A spellbinding adventure set just past the known edges of the American Bayou, Beasts of the Southern Wild follows a girl named Hushpuppy as she takes on rising waters, a sinking village, changing times, an army of prehistoric creatures and an unraveling universe that she bravely tries to stitch back together through the sheer force of spirit and resilience.

The film, shot on location in the coastal parishes of Louisiana with local non-actors in the lead roles, came to the Sundance Film Festival a hand-made, fiercely imaginative underdog and left a runaway hit and winner of the coveted Grand Jury Prize as well as the Excellence in Cinematography Award. By the time that happened, the fictional “Bathtub” – a fantastical bayou neverland inspired by real Southern Louisiana communities where people persist against all odds to revel in life, no matter what comes – had taken on a life of its own in the hearts of many, unfolding with all the indescribable sights and untamed emotions of a dream in progress.

Much like Hushpuppy’s survival in the midst of raging storms, both in the sky and her heart, the whole enterprise of Beasts of the Southern Wild began as a pipe dream that became possible only through the commitment of a strongly united community. For director and co-writer Benh Zeitlin, who makes his feature debut after a series of award-winning shorts, including Glory At Sea, it started with a question that had been on his mind for a long time: why do people stay in the places they love, with the people they love, even when they know big trouble is on the way?

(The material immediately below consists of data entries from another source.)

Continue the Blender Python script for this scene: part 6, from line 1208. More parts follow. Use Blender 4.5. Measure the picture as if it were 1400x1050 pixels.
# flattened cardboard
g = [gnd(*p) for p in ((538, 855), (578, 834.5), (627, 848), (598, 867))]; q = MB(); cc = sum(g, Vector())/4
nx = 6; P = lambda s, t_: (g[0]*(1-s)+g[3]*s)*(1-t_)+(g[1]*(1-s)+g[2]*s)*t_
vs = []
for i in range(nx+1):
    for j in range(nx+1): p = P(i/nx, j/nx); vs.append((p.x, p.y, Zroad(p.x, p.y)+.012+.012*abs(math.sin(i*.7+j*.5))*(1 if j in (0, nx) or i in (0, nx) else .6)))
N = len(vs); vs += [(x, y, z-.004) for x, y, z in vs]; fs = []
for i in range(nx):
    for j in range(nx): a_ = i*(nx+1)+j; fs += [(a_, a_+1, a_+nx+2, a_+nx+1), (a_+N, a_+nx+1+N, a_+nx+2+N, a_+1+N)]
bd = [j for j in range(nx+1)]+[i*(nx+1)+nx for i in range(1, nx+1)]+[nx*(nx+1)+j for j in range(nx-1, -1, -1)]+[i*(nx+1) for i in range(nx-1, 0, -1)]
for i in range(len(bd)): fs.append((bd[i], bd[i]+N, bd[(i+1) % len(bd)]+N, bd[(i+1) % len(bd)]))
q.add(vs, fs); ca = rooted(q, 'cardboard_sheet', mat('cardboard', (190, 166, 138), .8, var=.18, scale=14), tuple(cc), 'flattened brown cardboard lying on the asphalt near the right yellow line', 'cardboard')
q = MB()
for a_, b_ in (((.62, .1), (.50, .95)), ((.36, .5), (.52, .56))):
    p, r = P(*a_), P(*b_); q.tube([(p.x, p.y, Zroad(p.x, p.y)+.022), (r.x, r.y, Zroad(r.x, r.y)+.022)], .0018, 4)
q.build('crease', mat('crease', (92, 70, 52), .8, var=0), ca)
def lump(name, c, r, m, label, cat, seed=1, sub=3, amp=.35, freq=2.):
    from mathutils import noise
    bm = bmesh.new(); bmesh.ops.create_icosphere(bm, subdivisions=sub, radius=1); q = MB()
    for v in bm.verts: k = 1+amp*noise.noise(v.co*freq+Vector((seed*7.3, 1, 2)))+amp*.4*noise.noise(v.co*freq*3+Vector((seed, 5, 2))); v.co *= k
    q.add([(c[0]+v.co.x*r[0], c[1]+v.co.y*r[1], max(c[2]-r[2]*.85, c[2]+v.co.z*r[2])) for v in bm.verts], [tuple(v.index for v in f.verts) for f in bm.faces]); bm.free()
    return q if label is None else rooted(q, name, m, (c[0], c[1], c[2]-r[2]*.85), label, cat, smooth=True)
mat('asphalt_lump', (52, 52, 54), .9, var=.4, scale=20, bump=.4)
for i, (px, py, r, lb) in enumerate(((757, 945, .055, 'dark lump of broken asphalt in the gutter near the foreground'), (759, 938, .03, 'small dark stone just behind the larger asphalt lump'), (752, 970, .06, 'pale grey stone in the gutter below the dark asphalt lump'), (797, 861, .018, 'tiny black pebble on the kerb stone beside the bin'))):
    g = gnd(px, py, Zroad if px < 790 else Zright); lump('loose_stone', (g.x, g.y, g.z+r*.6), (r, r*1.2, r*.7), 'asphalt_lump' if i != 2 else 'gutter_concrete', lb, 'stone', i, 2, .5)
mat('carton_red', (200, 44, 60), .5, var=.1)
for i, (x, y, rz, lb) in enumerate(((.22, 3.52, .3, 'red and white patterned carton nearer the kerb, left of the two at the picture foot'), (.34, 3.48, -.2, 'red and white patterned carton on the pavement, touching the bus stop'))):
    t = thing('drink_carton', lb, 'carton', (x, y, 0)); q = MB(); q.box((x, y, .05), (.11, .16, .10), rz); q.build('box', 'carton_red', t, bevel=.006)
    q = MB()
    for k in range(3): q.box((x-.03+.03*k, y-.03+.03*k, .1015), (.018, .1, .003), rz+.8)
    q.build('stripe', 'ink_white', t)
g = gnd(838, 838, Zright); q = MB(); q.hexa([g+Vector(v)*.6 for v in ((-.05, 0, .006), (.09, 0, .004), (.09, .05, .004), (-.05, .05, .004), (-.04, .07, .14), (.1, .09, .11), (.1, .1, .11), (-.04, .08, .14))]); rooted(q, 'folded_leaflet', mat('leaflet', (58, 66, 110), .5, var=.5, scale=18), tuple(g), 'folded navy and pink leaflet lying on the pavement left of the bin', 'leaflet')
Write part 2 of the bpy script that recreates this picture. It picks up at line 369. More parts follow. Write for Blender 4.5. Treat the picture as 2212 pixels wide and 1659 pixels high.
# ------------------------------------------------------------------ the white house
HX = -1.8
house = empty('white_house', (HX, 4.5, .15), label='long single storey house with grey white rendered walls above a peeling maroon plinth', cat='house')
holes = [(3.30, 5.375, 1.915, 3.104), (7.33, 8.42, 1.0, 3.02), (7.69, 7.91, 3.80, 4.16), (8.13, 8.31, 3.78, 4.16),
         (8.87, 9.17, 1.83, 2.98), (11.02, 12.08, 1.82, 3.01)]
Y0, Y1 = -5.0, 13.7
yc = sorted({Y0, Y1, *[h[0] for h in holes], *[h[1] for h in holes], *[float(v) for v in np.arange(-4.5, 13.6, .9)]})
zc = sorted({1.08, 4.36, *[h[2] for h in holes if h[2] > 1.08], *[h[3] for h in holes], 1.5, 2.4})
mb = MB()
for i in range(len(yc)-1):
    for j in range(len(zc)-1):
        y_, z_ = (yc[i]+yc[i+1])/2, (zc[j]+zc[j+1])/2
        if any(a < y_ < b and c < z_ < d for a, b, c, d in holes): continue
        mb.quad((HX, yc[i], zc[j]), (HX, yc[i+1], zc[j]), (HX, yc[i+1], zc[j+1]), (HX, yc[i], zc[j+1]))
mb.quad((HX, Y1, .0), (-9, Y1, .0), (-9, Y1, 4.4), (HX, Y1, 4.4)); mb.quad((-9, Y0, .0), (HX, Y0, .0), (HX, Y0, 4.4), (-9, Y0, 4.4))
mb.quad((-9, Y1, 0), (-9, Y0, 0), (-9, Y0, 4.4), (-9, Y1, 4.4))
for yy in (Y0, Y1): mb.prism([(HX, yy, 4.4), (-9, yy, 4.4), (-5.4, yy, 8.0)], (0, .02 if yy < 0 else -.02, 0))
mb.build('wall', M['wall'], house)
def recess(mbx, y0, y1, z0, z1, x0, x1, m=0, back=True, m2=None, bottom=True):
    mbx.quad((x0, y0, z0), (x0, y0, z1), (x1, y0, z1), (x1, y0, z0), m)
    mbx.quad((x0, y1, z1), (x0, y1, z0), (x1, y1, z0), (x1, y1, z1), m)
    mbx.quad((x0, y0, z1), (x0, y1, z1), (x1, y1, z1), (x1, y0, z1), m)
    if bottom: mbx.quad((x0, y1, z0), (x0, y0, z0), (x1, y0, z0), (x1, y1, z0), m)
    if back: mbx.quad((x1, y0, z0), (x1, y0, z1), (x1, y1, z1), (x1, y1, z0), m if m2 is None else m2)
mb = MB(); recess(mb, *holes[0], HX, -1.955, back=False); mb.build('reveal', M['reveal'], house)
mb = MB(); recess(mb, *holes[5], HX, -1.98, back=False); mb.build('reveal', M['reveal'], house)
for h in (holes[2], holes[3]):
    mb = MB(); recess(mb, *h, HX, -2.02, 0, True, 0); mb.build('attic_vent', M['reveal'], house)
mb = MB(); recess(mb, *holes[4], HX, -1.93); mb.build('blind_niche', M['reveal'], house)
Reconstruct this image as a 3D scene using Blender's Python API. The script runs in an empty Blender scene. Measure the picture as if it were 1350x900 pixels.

The culture we found when making Beasts was unique. With each film we try to build that special culture, but it wasn’t until we traveled all the way down the bayou, that we really found a soul-mate in the communities at the end of the road. Their spirit elevated the meaning of community for me, and brought it from being a mantra about grassroots art, to being a life philosophy around which to build the epic of Hushpuppy and the Bathtub. Isle de Jean Charles, Pointe Aux Chenes, and Montegut are full of people that have been knocked down and rebuilt themselves back up so many times that they truly know what's important. There's a real knowledge that everything you've got, every commodity, every dollar, and even the ground beneath your feet, can just go away, and what's going to be left is nature-- plants, animals, land, water… and what's invisible-- friendships, families, ancestors, communities, culture.